Others may simply reduce the scope of their releases or back away from new releases altogether.

Retailers, already hurting with gamers shifting to digital storefronts, may take an even bigger hit as consumers either play from existing collections (many players have piles of still-unplayed games they refer to as their “shelves of shame”) or they simply shop online.

“In a few months, US companies will lose a lot of money and/or go out of business,” Stegmaier wrote. “And US citizens will suffer from extreme inflation.”

The Workarounds

Some publishers may route their goods through non-U.S. distributors, and European companies are less affected (sales there are roughly one-tenth of the U.S. market), but that isn’t a real solution for U.S. companies. As Stegmaier pointed out, the vast majority of his company’s sales are from U.S. customers. The revenue hit will still be painful.

Nor is this a problem with any easy backstop. For games in development or the early stages of production, there is the possibility to rejigger a budget to account for the change.

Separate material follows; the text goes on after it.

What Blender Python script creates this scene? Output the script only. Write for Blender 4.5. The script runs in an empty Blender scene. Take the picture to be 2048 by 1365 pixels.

For games that have already been manufactured and are now on a ship or container from China to the U.S., no amount of problem-solving will reduce the tariff.

“The games are printed. They’ve already left the factory,” Chris Solis, who runs a California-based studio, Solis Game Studio, told The Guardian. “I have 8,000 games leaving a factory in China this week and now need to scramble to cover the import bill.”

Board Games in Distress

The GAMA (Game Manufacturers Association), which advocates for board game publishers, has already been in contact with the White House and others in Washington, as well as some of the largest companies in gaming, to discuss the effects of the tariffs.

That effort has not seen much success as of yet.

It’s hard to imagine that an industry that has worked so hard to be joyful, inventive, and inclusive will emerge from this entirely unscathed. The board game industry is currently staring down one of the biggest threats in its modern history.